A world apart, in Hollywood, far from showcasing the values of a nation, Hollywood darlings were sending the United States' traditional Christian values into a tizzy.

Hollywood blossomed as America's favorite escapist art. In the 1920s and '30s, female protagonists were equally scandalizing both genders.

In these narratives, women were using sex to be rich and happy, like in "Babyface" (1933).

Not so long after, the "Golden Age of Hollywood" saw their successors either titillating audiences or making them fall in love, or both.

Nowadays, there are ground rules on Bollywood film sets that have created a safe space for consent during intimate scenes, but during 1980s and '90s — described as the dark ages of Hindi cinema — women were portrayed as either wives, mothers, prostitutes or morbidly fat in order to attract cheap laughs from audiences.
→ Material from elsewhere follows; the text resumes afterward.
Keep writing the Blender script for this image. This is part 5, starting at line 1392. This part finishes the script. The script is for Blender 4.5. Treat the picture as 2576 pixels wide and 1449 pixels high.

Reflecting on this time, where the depictions were devoid of checks and balances, Singh told DW, "Ethics need to be defined when it comes to cinema in India."

Female: 'Not necessarily mean feminine'

Meanwhile in Hollywood, female protagonists were now saving space missions, such as in "Alien" (1971) — or quietly breaking psychopaths in "The Silence of the Lambs" (1991) — or were quite literally on a roll, as we saw in "Thelma and Louise" (1991).

In his paper"Evolution of the female roles in the US," M.J. Bakhtiari wrote, "The eighties was a decade of tremendous change that gave the Hollywood industry and American films its modern shape and form."

But in Bollywood, feminism had a different place.

Low budget films like "Manthan" (1976), "Mirch Masala" (1986) and "Arth" (1982) remained the domain of a handful of film makers and their clique of film school graduates forming the so-called parallel cinema — finding little resonance with the masses.

"Indian independent cinema is so ahead of its time" where "authorship became really important," Singh told DW.

Although the notion that female doesn't necessarily mean feminine had arrived in both industries, they were being projected differently.

Searing social commentaries about the wife or the mother, the invisible heroes of Indian households, were told almost entirely by men.

For example, "Astitva" (2000) and "Lajja" (2001) were conceptualized, directed and produced by men.

More recent Bollywood films like "Queen" (2013), "Piku" (2015) and "Thappad" (2022) — all stories of uncompromising young women — have brought lasting change.

Together with "Gangubai Kathiawadi" (2022), one of the year's commercial winners, the films turned out to be dark horses from the stables of successful, celebrated male mainstream makers.

Hollywood wave charged and led by women

Mainstream Hollywood sweethearts came together as producers, directors, writers and swapped roles.

Margot Robbie and Greta Gerwig coming together for the history-making "Barbie" (2023) is the latest example.

Still an overwhelmingly male domain, top studios in Hollywood are churning out multimillion-dollar superhero films with female protagonists in tight silicon suits that belie all realistic representation.

"Wonder Woman" (2017), "Cat Woman" (2004) and "Black Widow" (2021) continue to be pin-up favorites.

The record-breaking Bollywood successes in recent times were built on the back of commercially successful heroines literally on their knees.

Male protagonists in "Kabir Singh" (2019), and now "Animal" (2023) base their power and relevance on their brutality and misogyny.

The objectification of women in Bollywood, as much as we'd like to tout as a thing of the past, continues to raise its head.